Second Dialogue Nights Lite Deepens the Practice of Dialogue
The second edition of the Ikeda Center’s new Dialogue Nights Lite (DN Lite) series was held on October 4, 2024. As the Center’s Preandra Noel explained in her welcoming remarks, “when we started brainstorming with our youth committee what a new series could look like, many of them expressed a desire to learn and strengthen more dialogue skills, to better connect with people in their lives.” This means that DN Lite focuses more on the practice of dialogue than the exploration of topics of concern to university students and young professionals, which forms the heart of the original Dialogue Nights series, now in its seventh year. The second installation of the new series featured two refinements: additional rounds of speed-connecting (paired dialogues) and the inclusion of creative ways to silently reflect on the quality of each paired dialogue before entering into the next one.
Because of its focus on learning and strengthening dialogue skills, each DN Lite opens with an introduction to the Center’s four Dialogue Commitments and nine Dialogue Ground Rules. The Commitments—which are inspired by Mr. Ikeda’s philosophy of dialogue—invite participants to: avoid pre-judging and categorizing people, strive to bring out the best in oneself and others, listen to and learn from each other, and remember that change begins with us. Informed by the commitments, the Ground Rules outlines practices that ensure high-quality engagement. For example, Ground Rule 2 proposes that “we will work together to create a safe space where we can be vulnerable and imperfect”; Ground Rule 4, that “we will embrace new perspectives with the openness that we may not always be right”; and Ground Rule 7, that “we will not devalue or ‘put down’ anyone’s experiences or lack of experiences.”
One innovation of the Dialogue Nights Lite series is that each gathering is co-moderated by pairs of Ikeda Center youth committee members. Tonight, these were Anna Lane and Mary Schletzbaum. Mary shared the “fun fact” that she speaks Swahili and has a diploma in square dancing” and Anna said that “95% of the time I go see a movie or play, I fall asleep, only for about 10 minutes, but it happens.” Setting the stage for the evening’s activities, Mary explained that for Daisaku Ikeda, “the foundation of dialogue is to have faith in human beings or, in other words, to believe in another person’s inherent goodness.” Confirming the value of this, Mary said that “extending to someone else the opportunity to get to know you is the practice of having that faith, so let’s give it a try.”

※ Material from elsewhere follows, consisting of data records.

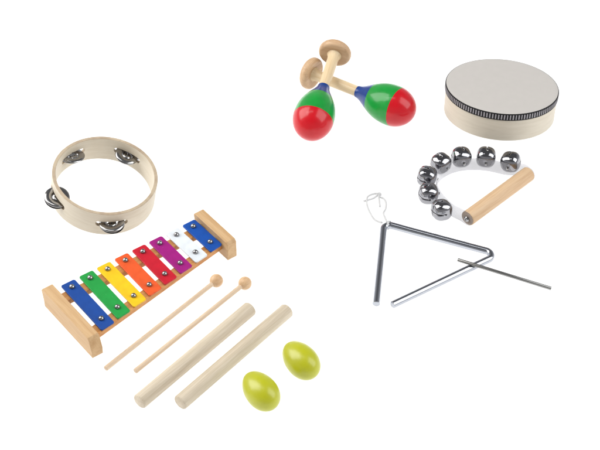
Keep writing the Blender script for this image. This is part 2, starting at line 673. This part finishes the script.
for (ax, ay), (bx, by), lab in (((-19.85, -34.62), (-6.45, -17.80), 'thick round wooden rhythm stick beside the two mallets'),
                                ((-14.72, -34.66), (-1.48, -18.0), 'thick round wooden rhythm stick beside the green egg shakers')):
    rr = 1.025
    t, L_ = rod_thing('rhythm_stick', lab, 'rhythm stick', (ax, ay, rr), (bx, by, rr), 'pair of rhythm sticks')
    t_ = 0.16
    st = link('stick', lathe([(0, 0), (0, rr - t_), (0.05, rr - 0.07), (t_, rr), (L_ - t_, rr), (L_ - 0.05, rr - 0.07), (L_, rr - t_), (L_, 0)], 56), M['clave'], t)
    # one-piece thing: keep the mesh itself as the object
    st.parent = None
    st.location = t.location
    st.rotation_euler = t.rotation_euler
    tag(st, lab, 'rhythm stick', 'pair of rhythm sticks')
    st.name = 'rhythm_stick'
    bpy.data.objects.remove(t)

# ------------------------------------------------------------------ egg shakers
for (ex, ey), ang, lab in (((-4.6, -33.3), -56, 'lime green egg shaker lower down, nearer the rhythm sticks\' near ends'),
                           ((0.4, -27.95), -55, 'lime green egg shaker higher up, farther right of the rhythm sticks')):
    Ae, Be = 3.13, 2.08
    prof = []
    for a in range(0, 181, 4):
        x = -Ae * math.cos(rad(a))
        k_ = 1 + 0.10 * (x / Ae)            # blunter towards +x
        if a == 88:                         # fine moulding seam
            k_ *= 0.992
        prof.append((x, Be * math.sin(rad(a)) * k_ if 0 < a < 180 else 0))
    bm = lathe(prof, 64)
    e = link('egg_shaker', bm, M['egg'])
    e.location = Vector((ex, ey, 2.09)) * S
    e.rotation_euler = (0, 0, rad(ang))
    tag(e, lab, 'egg shaker', 'pair of egg shakers')

# ------------------------------------------------------------------ frame drum
RD, HD = 8.60, 4.72
Md = Matrix.Rotation(rad(-8.09), 3, 'X') @ Matrix.Rotation(rad(1.25), 3, 'Y')
nd = Md @ Vector((0, 0, 1))
drum = thing('hand_drum', 'shallow round hand drum with grey skin, pale wooden shell and black braid', 'drum',
             (30.39, 25.21, RD * math.sqrt(1 - nd.z ** 2)), Md)
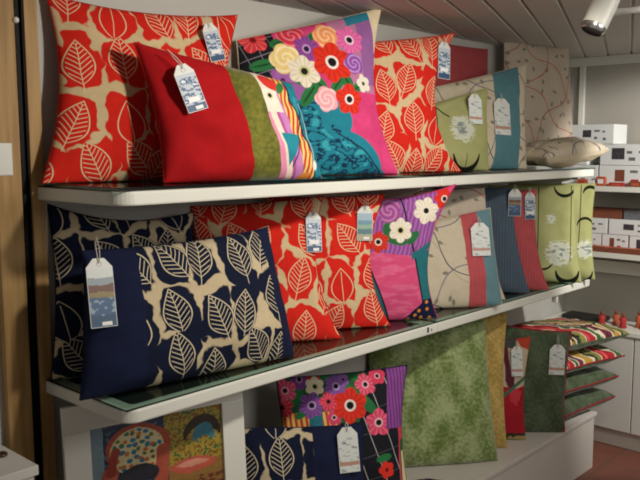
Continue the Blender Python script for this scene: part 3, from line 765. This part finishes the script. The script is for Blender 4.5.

Over the course of the evening, participants had the opportunity to engage in four speed-connecting rounds based on the following questions: (1) How did you get your name? (2) What were some hobbies you wished to pursue when you were younger? (3) What is something you want for your community? (4) If you could go back in time with the knowledge you have now, what advice would you give to yourself from five years ago? Before the fourth round, Mary offered everyone encouragement, observing that “dialogue isn’t always easy, so thank you everyone for your courage and willingness to deeply engage in it tonight.”
Following the last round of speed connecting Anna introduced the evening’s takeaway activity, which gave everyone a chance to process the different “emotions and thoughts” that emerged during the dialogues. As with the first Dialogue Nights Lite, added Mary, the format for the takeaway was inspired by this quote from Mr. Ikeda:
If one drop of the water of dialogue is allowed to fall upon the wasteland of intolerance, where attitudes of hatred and exclusionism have so long prevailed, there will be a possibility for trust and friendship to spring up.
In that spirit, each participant received two cards, one shaped like a seashell and one like a water droplet. On the seashells they were invited to write one fear or doubt around dialogue they would like to leave behind. And on the water droplets, ways they strengthened their dialogue skills during the evening and ways they hope to apply them in daily life. Here are some representative takeaways from the universally thoughtful responses:
Seashell: doubts being left behind
- Fitting into other narratives while losing myself in the process
- Concern with saying what “feels good” over saying what’s true
- My fear of people disliking me
- Not being confident enough in my answers. People are genuinely interested in what I have to say so I should feel confident taking up time and space.
- That I’m unable to relate to others’ experience
Water droplet: skills that were strengthened
- Asking inquisitive questions without making them about myself
- How to connect with people without having prejudices during our first encounter
- Becoming more comfortable to go into themes that make me feel vulnerable
- Being more of an active listener, giving my partner enough space to finish their thoughts
- Tying together what has been said to me and using it as a springboard to elevate the dialogue
Considered together, the takeaways confirmed the wisdom of a quote from Daisaku Ikeda that Mary had shared earlier in the evening, one that sums up the purpose of the new Dialogue Nights Lite series. “The true value of dialogue,” said Ikeda, “is not to be found solely in the results it produces but also in the process of dialogue itself, as two human spirits engage with and elevate each other to a higher realm.”